* _DATA LINES_
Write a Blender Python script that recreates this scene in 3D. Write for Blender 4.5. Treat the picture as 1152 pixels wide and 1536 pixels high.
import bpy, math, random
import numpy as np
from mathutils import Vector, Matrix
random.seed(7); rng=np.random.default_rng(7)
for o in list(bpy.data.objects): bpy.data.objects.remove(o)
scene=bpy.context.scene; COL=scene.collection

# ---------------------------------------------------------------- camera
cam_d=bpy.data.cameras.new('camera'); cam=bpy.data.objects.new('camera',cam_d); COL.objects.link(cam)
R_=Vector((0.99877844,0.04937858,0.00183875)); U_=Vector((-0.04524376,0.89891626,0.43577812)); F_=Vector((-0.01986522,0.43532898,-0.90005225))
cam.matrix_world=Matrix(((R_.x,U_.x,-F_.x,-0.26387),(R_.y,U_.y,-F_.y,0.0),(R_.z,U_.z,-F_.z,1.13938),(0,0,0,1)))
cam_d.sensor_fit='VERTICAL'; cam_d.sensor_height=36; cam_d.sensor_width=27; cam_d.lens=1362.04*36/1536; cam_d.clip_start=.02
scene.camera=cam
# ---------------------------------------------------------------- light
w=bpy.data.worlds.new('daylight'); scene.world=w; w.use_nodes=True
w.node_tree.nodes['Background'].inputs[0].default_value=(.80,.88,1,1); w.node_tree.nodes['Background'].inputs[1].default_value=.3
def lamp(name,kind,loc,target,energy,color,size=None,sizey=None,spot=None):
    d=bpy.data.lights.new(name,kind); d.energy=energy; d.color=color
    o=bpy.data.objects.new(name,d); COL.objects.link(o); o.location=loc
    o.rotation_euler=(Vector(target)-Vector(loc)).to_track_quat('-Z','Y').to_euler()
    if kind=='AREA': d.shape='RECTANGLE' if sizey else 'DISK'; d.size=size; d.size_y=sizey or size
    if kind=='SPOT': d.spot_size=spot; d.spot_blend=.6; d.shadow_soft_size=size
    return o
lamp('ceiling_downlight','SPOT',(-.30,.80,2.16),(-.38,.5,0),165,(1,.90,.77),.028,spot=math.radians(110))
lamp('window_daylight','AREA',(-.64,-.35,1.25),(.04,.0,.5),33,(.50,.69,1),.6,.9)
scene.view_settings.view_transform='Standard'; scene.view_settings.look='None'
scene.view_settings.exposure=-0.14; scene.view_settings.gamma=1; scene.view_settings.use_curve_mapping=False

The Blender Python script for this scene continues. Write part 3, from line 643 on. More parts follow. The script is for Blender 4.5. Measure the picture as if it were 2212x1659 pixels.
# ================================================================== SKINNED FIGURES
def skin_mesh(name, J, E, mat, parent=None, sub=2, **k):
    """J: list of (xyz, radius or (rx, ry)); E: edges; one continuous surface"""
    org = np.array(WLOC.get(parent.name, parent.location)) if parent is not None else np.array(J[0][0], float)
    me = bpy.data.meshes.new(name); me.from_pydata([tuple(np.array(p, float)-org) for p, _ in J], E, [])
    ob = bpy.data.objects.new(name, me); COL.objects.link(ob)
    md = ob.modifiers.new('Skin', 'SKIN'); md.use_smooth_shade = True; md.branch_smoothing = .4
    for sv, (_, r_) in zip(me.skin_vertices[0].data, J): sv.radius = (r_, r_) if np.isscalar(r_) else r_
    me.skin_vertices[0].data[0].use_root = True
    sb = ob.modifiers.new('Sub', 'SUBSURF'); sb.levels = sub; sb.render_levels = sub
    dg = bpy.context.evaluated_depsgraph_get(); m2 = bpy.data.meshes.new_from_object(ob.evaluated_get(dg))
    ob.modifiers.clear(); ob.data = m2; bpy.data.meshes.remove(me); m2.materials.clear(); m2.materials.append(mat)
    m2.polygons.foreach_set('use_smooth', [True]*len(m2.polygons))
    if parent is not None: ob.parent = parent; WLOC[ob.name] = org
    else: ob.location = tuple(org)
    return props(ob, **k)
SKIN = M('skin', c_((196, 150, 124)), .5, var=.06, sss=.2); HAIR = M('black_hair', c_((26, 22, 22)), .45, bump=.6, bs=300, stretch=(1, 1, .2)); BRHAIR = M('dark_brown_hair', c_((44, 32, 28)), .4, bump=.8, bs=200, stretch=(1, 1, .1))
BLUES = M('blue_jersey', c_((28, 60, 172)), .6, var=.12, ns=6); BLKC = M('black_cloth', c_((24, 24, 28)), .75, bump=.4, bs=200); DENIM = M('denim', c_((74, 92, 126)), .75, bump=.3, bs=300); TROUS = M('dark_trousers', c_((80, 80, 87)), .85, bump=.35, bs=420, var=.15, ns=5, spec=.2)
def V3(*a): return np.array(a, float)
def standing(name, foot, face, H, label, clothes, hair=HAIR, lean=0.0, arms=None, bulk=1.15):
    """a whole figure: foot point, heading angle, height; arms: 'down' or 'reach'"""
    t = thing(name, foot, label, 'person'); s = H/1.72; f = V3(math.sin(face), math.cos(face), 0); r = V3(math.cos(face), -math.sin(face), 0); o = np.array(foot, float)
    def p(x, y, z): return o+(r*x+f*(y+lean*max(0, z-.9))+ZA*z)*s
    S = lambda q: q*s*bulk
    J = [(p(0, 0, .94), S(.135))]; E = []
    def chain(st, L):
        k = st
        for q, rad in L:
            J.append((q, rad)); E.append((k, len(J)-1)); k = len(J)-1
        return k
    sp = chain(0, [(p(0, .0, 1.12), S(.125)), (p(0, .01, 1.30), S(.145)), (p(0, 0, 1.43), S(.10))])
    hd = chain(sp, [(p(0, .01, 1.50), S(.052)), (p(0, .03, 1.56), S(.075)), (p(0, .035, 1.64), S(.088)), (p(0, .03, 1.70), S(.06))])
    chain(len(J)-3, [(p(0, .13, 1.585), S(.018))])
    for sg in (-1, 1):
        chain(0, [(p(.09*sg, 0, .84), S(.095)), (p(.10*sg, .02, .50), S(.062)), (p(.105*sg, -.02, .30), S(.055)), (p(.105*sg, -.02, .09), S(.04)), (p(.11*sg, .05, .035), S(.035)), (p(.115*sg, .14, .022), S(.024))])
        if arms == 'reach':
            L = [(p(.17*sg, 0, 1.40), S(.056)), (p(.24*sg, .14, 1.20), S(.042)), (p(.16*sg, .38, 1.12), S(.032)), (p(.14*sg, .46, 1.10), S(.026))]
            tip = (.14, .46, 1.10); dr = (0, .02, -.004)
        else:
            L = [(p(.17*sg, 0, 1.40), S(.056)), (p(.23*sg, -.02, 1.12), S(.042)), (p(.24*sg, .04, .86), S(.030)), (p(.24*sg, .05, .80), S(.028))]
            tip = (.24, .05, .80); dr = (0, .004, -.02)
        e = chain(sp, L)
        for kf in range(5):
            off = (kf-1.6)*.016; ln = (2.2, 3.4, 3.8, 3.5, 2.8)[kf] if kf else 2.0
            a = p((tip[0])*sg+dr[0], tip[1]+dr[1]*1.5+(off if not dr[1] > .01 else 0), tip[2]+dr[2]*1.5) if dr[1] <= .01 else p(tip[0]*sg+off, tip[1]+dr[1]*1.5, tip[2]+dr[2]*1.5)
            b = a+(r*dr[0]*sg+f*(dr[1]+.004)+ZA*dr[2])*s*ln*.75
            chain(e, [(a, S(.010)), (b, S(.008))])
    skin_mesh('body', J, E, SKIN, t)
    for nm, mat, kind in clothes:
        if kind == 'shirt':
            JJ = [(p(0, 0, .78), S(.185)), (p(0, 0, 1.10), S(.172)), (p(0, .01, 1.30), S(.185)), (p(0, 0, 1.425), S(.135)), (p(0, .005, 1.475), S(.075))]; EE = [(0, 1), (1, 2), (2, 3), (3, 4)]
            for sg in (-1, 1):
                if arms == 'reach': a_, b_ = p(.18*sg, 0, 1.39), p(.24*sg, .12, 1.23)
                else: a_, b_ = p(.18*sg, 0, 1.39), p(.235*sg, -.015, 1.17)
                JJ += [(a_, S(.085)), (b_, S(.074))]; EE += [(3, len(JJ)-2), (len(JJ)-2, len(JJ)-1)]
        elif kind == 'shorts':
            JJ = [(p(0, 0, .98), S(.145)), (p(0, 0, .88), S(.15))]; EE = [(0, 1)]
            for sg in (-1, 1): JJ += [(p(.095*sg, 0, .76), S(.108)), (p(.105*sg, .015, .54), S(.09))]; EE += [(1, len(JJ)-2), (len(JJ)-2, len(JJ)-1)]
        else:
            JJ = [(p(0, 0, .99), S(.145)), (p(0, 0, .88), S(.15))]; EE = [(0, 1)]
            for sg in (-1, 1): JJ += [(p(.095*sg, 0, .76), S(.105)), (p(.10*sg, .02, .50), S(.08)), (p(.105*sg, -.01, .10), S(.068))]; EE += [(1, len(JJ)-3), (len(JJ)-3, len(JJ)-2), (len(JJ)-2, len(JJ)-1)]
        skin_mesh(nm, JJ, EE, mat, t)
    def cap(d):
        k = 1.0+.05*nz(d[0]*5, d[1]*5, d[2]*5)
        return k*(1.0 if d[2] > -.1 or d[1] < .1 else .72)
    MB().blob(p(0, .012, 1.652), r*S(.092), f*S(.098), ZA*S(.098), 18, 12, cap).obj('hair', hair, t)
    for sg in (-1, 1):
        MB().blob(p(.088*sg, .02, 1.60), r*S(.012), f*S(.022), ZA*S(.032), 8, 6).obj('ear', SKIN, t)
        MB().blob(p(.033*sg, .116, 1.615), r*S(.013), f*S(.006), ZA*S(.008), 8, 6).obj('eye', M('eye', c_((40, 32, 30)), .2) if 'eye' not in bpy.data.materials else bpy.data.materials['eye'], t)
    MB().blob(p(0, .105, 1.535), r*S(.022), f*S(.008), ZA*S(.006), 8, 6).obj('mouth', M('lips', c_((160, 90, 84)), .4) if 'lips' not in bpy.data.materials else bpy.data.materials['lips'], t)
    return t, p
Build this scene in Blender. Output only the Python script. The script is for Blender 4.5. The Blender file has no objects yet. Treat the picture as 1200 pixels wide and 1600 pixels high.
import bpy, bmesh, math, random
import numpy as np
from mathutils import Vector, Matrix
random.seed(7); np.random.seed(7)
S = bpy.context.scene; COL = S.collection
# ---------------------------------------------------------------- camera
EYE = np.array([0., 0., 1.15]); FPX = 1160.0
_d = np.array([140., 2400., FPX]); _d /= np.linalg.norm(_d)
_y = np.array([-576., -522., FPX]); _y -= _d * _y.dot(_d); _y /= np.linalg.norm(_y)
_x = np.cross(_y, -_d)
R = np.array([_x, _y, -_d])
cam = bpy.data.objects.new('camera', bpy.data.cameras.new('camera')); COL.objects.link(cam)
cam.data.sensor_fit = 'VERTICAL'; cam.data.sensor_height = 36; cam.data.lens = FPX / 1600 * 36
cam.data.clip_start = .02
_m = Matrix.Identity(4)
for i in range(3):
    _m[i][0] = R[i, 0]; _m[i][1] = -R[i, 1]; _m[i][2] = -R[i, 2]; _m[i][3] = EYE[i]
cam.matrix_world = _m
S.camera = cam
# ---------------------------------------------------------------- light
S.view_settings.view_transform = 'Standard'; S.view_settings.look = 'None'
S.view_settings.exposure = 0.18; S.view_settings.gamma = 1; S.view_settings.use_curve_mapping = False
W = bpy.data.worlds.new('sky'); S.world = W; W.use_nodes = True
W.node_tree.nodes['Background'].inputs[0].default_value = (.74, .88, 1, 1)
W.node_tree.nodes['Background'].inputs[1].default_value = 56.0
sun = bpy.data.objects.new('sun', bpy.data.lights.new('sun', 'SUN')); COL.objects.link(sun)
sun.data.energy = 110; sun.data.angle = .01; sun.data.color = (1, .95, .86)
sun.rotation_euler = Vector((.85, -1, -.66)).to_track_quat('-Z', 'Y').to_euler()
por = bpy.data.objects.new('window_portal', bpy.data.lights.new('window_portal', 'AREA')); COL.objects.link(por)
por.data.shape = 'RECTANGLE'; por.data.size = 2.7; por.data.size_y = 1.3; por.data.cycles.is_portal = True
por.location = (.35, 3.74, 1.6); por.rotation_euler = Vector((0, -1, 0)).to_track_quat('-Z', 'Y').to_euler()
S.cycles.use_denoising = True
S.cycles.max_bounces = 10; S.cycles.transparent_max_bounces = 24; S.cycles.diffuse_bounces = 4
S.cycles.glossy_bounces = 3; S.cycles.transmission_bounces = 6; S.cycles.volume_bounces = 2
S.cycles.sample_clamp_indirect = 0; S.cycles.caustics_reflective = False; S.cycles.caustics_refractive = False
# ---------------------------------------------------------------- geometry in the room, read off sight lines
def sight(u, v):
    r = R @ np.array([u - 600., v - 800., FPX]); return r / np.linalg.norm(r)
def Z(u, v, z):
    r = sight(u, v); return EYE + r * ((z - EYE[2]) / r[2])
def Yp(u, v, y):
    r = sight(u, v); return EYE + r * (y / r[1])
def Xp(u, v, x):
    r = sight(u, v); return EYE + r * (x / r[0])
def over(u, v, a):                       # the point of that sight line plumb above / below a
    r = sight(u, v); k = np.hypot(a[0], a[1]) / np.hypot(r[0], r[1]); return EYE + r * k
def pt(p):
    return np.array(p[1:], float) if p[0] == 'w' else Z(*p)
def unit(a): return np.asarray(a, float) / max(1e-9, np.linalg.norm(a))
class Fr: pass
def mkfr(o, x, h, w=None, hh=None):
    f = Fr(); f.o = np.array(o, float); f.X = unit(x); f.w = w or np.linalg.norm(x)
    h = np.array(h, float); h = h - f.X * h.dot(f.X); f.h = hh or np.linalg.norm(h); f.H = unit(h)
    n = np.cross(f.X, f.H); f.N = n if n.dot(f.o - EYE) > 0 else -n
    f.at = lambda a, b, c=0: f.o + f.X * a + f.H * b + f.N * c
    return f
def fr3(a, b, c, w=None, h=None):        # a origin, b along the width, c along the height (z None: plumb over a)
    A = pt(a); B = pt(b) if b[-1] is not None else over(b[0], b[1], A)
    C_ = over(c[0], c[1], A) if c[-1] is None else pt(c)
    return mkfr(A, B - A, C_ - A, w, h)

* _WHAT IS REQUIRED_
Pick out the lines that include the word "wide" and write them out.

* _THE ANSWER_
Write a Blender Python script that recreates this scene in 3D. Write for Blender 4.5. Treat the picture as 1152 pixels wide and 1536 pixels high.
Build this scene in Blender. Output only the Python script. The script is for Blender 4.5. The Blender file has no objects yet. Treat the picture as 1200 pixels wide and 1600 pixels high.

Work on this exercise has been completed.